Prosecutors have described Wilkins as “the less culpable” in the attack on 37-year-old Kevin Frock, who purchased beer for Wilkins and William Carl Taylor on Sept. 16, 2001. Frock invited the young men to drink at his campsite behind Ashdale Plaza shopping center in Dale City. Afterwards, they beat him to death with a tree limb and a folding chair.

Taylor, 20, of Dale City was sentenced to 30 years in prison with five years suspended Sept. 5. He pleaded guilty to second-degree murder.

Thursday, Wilkins’ grandmother testified that her grandson was a “follower.”

“If he was violent, I did not recognize it,” Nancy Wilkinson said. The Peterstown, W.Va., resident said that her grandson had lived with her his senior year of high school and had been frequently picked on because of his small size.

The Commonwealth arranged a plea bargain with Wilkins because of his lack of previous record, his assistance in the investigation and because he turned himself in eight days after the killing, defense attorney Ronald Fahy said when arguing the court should accept the recommendation.

The bargain and its recommended sentence angered Frock’s older brother Frank and sister Peggy, who were in court Thursday. Both spoke in protest of the Common-wealth’s recommended sentence.

“We don’t go along with [the recommendation] at all … By his own hand, he crushed the skull of my brother,” Frank Frock said. “Manslaughter doesn’t make sense to me. All we want is justice.”

“We no longer have Kevin, but he has his life,” Peggy Frock said. “We as a family are just trying to get through this the best way we know how.”

Statements from the defense witness suggesting Wilkins’ troubled childhood didn’t affect the Frocks.

“I was in and out of foster homes [as a child],” Peggy Frock said. “I didn’t murder anyone.”

“It’s a tragic thing this family has to endure. I do stand by the recommendation. I understand why the family doesn’t agree,” Assistant Commonwealth’s Attorney W. Michael Phipps said.

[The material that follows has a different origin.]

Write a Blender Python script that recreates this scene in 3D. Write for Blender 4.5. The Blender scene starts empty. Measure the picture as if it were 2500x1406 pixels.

“It’s clear the Commonwealth doesn’t think [Wilkins] should be treated lightly,” sentencing Circuit Court Judge LeRoy F. Millette said. “I don’t think anybody is minimizing the case. The issue with Mr. Wilkins is participation.”

Millette considered the sentence given to Wilkins’ co-defendant, Taylor. Millette suggested the Commonwealth had treated Wilkins “about the same” since Wilkins’ total sentence is 24 years, should the suspended time be imposed. The suspended time could be imposed if Wilkins violates his 10-year probation.

“I did learn my lesson,” said Wilkins, who has served 16 months in prison. “I am very, very sorry. I didn’t think he was a bad guy — I tried to stop it.”